DIRECTIONS:
Print nothing but the lines from the start of the listing below through the line that contains "rad = math.radians". Do not include the pictures.

*** DATA BLOCK

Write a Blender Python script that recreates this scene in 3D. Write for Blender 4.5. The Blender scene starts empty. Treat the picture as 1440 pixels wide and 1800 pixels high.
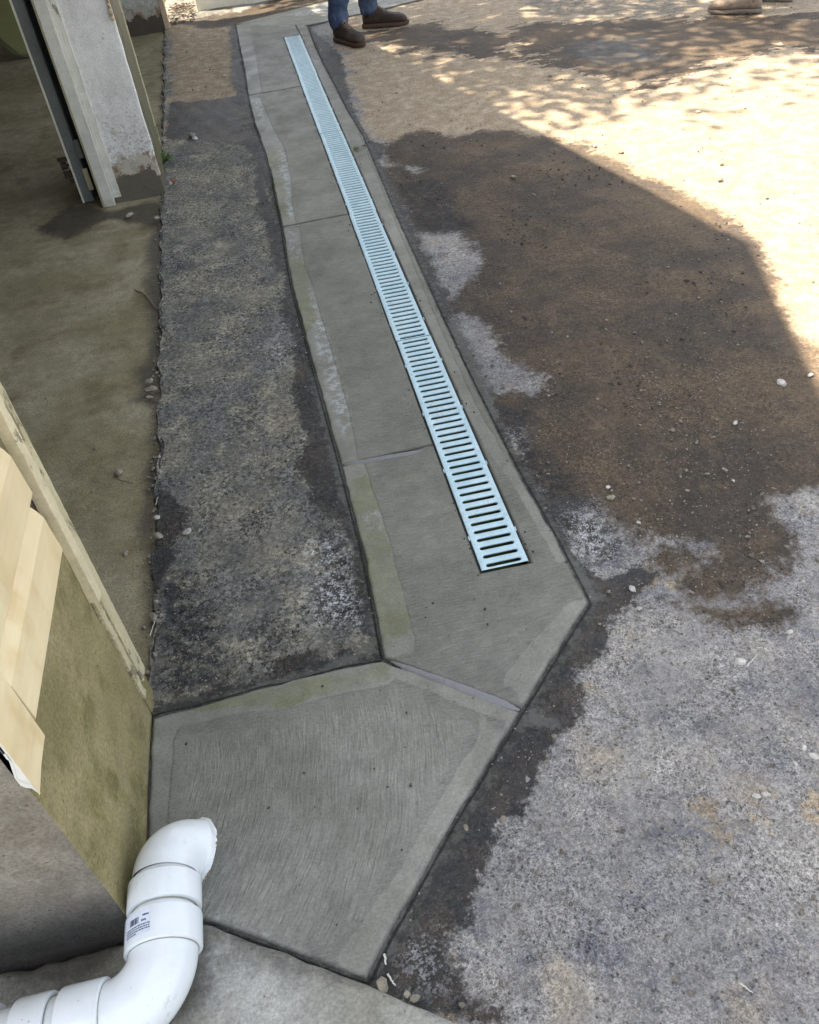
import bpy, bmesh, math, random
import numpy as np
from mathutils import Vector, Matrix
random.seed(7); rng = np.random.RandomState(11)
S = bpy.context.scene
C = S.collection
rad = math.radians

# ------------------------------------------------------------------ camera
H = 1.6
FPX, CX, CY = 1484.5, 720.0, 900.0
R = np.array([[0.9757, 0.2042, -0.0796], [-0.1954, 0.6458, -0.7381], [-0.0993, 0.7357, 0.67]])
cam_d = bpy.data.cameras.new('camera'); cam = bpy.data.objects.new('camera', cam_d); C.objects.link(cam)
cam_d.sensor_fit = 'HORIZONTAL'; cam_d.sensor_width = 36; cam_d.lens = 36 * FPX / 1440
cam_d.clip_start = 0.02; cam_d.clip_end = 400
m = Matrix([list(R[i]) for i in range(3)]).to_4x4(); m.translation = (0, 0, H); cam.matrix_world = m
S.camera = cam
# ------------------------------------------------------------------ light
SUN_EL, SUN_AZ = rad(60), math.atan2(-.88, .475)      # direction towards the sun: (-.88, +.475)
W = bpy.data.worlds.new('World'); S.world = W; W.use_nodes = True
wt = W.node_tree; wt.nodes.clear()
sky = wt.nodes.new('ShaderNodeTexSky'); sky.sky_type = 'NISHITA'; sky.sun_disc = False
sky.sun_elevation = SUN_EL; sky.sun_rotation = SUN_AZ % (2 * math.pi); sky.dust_density = 2.5; sky.air_density = 1.0
hs = wt.nodes.new('ShaderNodeHueSaturation'); hs.inputs['Saturation'].default_value = .36
bg = wt.nodes.new('ShaderNodeBackground'); bg.inputs[1].default_value = .15
wo = wt.nodes.new('ShaderNodeOutputWorld')
wt.links.new(sky.outputs[0], hs.inputs['Color']); wt.links.new(hs.outputs[0], bg.inputs[0]); wt.links.new(bg.outputs[0], wo.inputs[0])
sd_ = bpy.data.lights.new('sun', 'SUN'); sd_.energy = 5; sd_.angle = rad(.53); sd_.color = (1, .85, .67)
sun = bpy.data.objects.new('sun', sd_); C.objects.link(sun)
sun.rotation_euler = Vector((.88 * math.cos(SUN_EL), -.475 * math.cos(SUN_EL), -math.sin(SUN_EL))).to_track_quat('-Z', 'Y').to_euler()
S.view_settings.view_transform = 'Standard'; S.view_settings.look = 'None'
S.view_settings.exposure = 1.56; S.view_settings.gamma = 1

# ------------------------------------------------------------------ helpers
def G(x, y, z=0.0):
    d = R @ np.array([x - CX, -(y - CY), -FPX]); t = (z - H) / d[2]
    return np.array([d[0] * t, d[1] * t])
def GP(pts, z=0.0): return np.array([G(x, y, z) for x, y in pts])
def onX(x, y, X):
    d = R @ np.array([x - CX, -(y - CY), -FPX]); t = X / d[0]
    return Vector((X, d[1] * t, d[2] * t + H))
def onY(x, y, Y):
    d = R @ np.array([x - CX, -(y - CY), -FPX]); t = Y / d[1]
    return Vector((d[0] * t, Y, d[2] * t + H))

def tag(o, label=None, cat=None, group=None, kind=None):
    if label: o['label'] = label
    if cat: o['category'] = cat
    if group: o['group'] = group
    if kind: o['kind'] = kind
    return o
def empty(name, loc=(0, 0, 0), label=None, cat=None, group=None, kind=None):
    o = bpy.data.objects.new(name, None); C.objects.link(o); o.location = loc; o.empty_display_size = .1
    return tag(o, label, cat, group, kind)
def link(name, me, mat=None, parent=None, loc=None, smooth=False):
    o = bpy.data.objects.new(name, me); C.objects.link(o)
    if mat and not me.materials: me.materials.append(mat)
    if smooth: me.shade_smooth()
    if parent:
        o.parent = parent
        base = Vector(parent.location); p = parent.parent
        while p: base += Vector(p.location); p = p.parent
        o.location = -base if loc is None else Vector(loc)
    elif loc is not None: o.location = loc
    return o
def mesh(name, v, f, mat=None, parent=None, smooth=False, loc=None):
    me = bpy.data.meshes.new(name); me.from_pydata([tuple(map(float, p)) for p in v], [], f); me.update()
    return link(name, me, mat, parent, loc, smooth)
def bm_obj(name, bm, mat=None, parent=None, smooth=False, loc=None):
    me = bpy.data.meshes.new(name); bm.to_mesh(me); bm.free()
    return link(name, me, mat, parent, loc, smooth)
def bx(bm, x0, x1, y0, y1, z0, z1, bev=0.0):
    r = bmesh.ops.create_cube(bm, size=1)
    vs = r['verts']
    for v in vs:
        v.co = Vector(((x0 + x1) / 2 + v.co.x * (x1 - x0), (y0 + y1) / 2 + v.co.y * (y1 - y0), (z0 + z1) / 2 + v.co.z * (z1 - z0)))
    if bev:
        es = {e for v in vs for e in v.link_edges}
        bmesh.ops.bevel(bm, geom=list(es), offset=bev, segments=2, affect='EDGES', profile=.5)
def box(name, x0, x1, y0, y1, z0, z1, mat, parent=None, bev=0.0):
    bm = bmesh.new(); bx(bm, x0, x1, y0, y1, z0, z1, bev); return bm_obj(name, bm, mat, parent)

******

EXPECTED ANSWER:
Write a Blender Python script that recreates this scene in 3D. Write for Blender 4.5. The Blender scene starts empty. Treat the picture as 1440 pixels wide and 1800 pixels high.
import bpy, bmesh, math, random
import numpy as np
from mathutils import Vector, Matrix
random.seed(7); rng = np.random.RandomState(11)
S = bpy.context.scene
C = S.collection
rad = math.radians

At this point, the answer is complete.